Raman Lidar for Boundary-layer temperature profiling

The atmospheric boundary layer (ABL) is the layer of air which is directly affected by the Earth's surface and generally is between 100 metres to 3 kilometres high. It is therefore very important to understand how it develops as it will contain and chemically process all pollutants emitted in to it. Certain processes are known to occur whereby air masses can be lifted above the ABL and transported to remote locations. Here they can be mixed back in to the ABL and affect the pollutant concentration a long way downstream (in some cases several hundred miles). One type of ABL is known as the nocturnal boundary layer (NBL) which as its name suggests takes place during the night.
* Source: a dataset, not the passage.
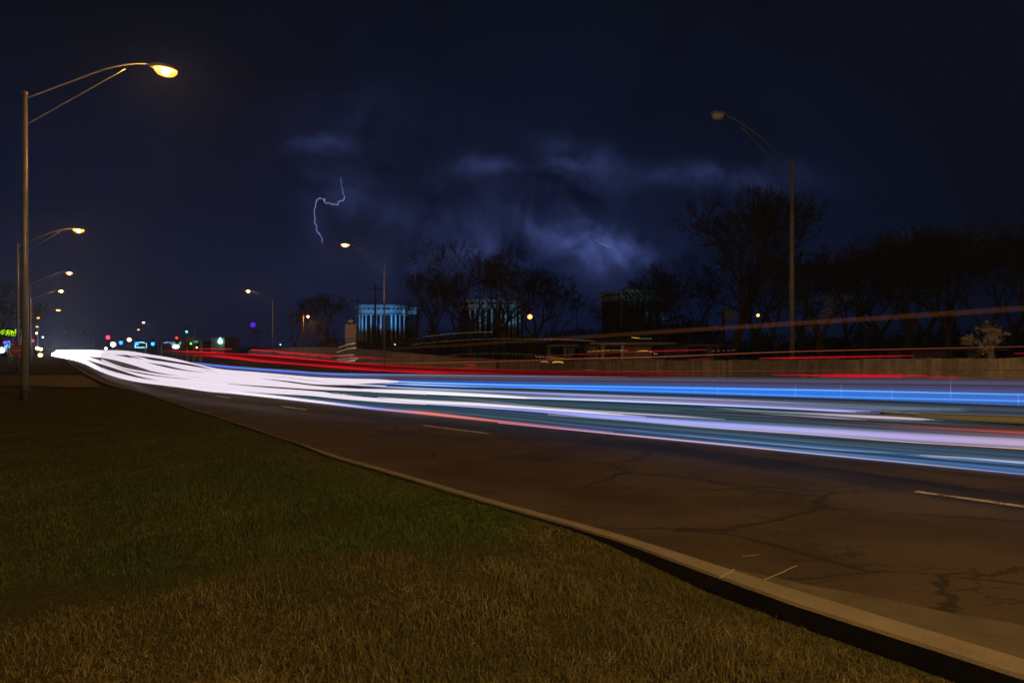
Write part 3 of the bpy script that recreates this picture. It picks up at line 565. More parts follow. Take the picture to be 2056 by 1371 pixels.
thing_trail(HT, 'deep blue band just under the far blue edge line', CH, [(400, 733, 3, (40, 66, 140)), (456, 740.5, 4, (44, 66, 130)), (573, 749, 4.5, (58, 74, 130)), (700, 756, 4, (64, 84, 130)), (775, 758, 3, (66, 86, 125))], .95, group=GW)
thing_trail(HT, 'short periwinkle line above the blue ribbon starting right of centre', CH, [(1278, 759.3, .8, (100, 100, 150)), (1330, 759.8, 2.2, (150, 150, 232)), (1451, 761, 2.4, (145, 145, 222)), (1600, 762.5, 2, (110, 108, 160)), (1656, 763, 1, (96, 84, 120))], 1.0, group=GW)
thing_trail(TT_, 'pink line running above the blue ribbon to the right edge', CT, [(930, 754, 1.4, (170, 90, 120)), (1056, 757.5, 2.2, (200, 100, 125)), (1256, 764.5, 2.4, (176, 100, 120)), (1456, 768, 2.2, (180, 120, 145)), (1656, 770.6, 2, (195, 130, 150)), (1851, 773, 1.8, (150, 90, 105)), (2056, 776, 1.6, (150, 90, 105)), (X, 783, 1.8, (130, 80, 90))], 1.05, group=GR)
thing_trail(TT_, 'red line hugging the top of the blue ribbon at right', CT, [(1597, 772.5, 1.5, (120, 36, 50)), (1656, 774.5, 4.5, (130, 32, 48)), (1851, 777.5, 4.5, (160, 24, 40)), (2056, 781, 4.5, (185, 34, 44)), (X, 788, 5.5, (170, 30, 40))], 1.05, group=GR)
thing_trail(TT_, 'rosy line just above the pink line at the right edge', CT, [(1700, 765, 2, (110, 62, 80)), (1900, 766.5, 2.8, (160, 66, 86)), (2056, 767, 3, (172, 72, 90)), (X, 769, 3.5, (150, 60, 75))], 1.1, group=GR)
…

In the NBL, temperature profiles are important as they determine the stability. It is this stability that affects the way the NBL develops which could include fog formation, mixing in of previously polluted air. The research suggested in this proposal will help understand the processes involved in the formation of these events which may ultimately lead to more accurate weather or pollution forecasts. To observe these temperature profiles it is possible to use weather balloons, but to routinely observe the temperature of the boundary layer this would be prohibitively expensive. A different technology can therefore be used to measure the temperature of the atmosphere with a high enough time resolution to observe mixing processes. This remote sensing technique is known as LIDAR (LIght Detection And Ranging) and it can be used to remotely measure properties of the atmosphere by probing it with light. Lidar can be used to measure trace gases like ozone, sulphur-dioxide and water vapour as well as physical properties of the atmosphere like wind, humidity and temperature. A lidar system is therefore proposed that will be able to measure the evolution of boundary layer temperature profiles during the development of the nocturnal boundary layer. The project will involve testing the technology to measure temperature profiles using a pre-existing lidar system which will be modified. This will result in the design of a compact and low power consumption lidar that can be used in field experiments to measure the NBL. The lidar system will use a new diode pumped solid state laser which will ultimately allow a higher time resolution of temperature profiles compared to traditional power hungry pulsed laser.